Tanzania: Incentives for Students to Stay – and Succeed – in School. In Zanzibar, almost half the students entering secondary school drop out before secondary completion. The Ministry of Education and Vocational Training Zanzibar intends to reverse this trend. The KLI grant is enabling the research team to generate clear guidance to the Ministry on how to design performance-based incentive schemes for students to maximize learning impacts and reduce dropouts at secondary level. The research will answer questions about whether individual targets or a team tournament is likely to be more effective to incentivize poorly performing students, and how results-based financing can help overcome psychological barriers that might prevent students from responding to performance-based incentives. This research is expected to inform the body of evidence on how financing demand-side incentives can lead to better results.

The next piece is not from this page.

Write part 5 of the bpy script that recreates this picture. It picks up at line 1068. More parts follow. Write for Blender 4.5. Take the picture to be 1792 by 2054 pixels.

Vietnam: Are School Characteristics and Teaching Practices Reliable Proxies for Learning Gains? Vietnam’s Ministry of Education and Training is in the process of improving the general education teacher performance evaluation system, introducing new curricula and methods of instruction, and developing a comprehensive learning assessment system. Vietnam also has a large amount of data available about learning across the whole system. The KLI Grant is funding research which will use existing data to establish the underlying factors which affect school quality in Vietnam.  The results will be used to inform the redesign of the general education teacher performance evaluation system using evidence about what works in Vietnam.  The research will generate knowledge about Vietnam, and will establish a model which could be adapted by other countries to evaluate the factors which impact learning in their unique contexts.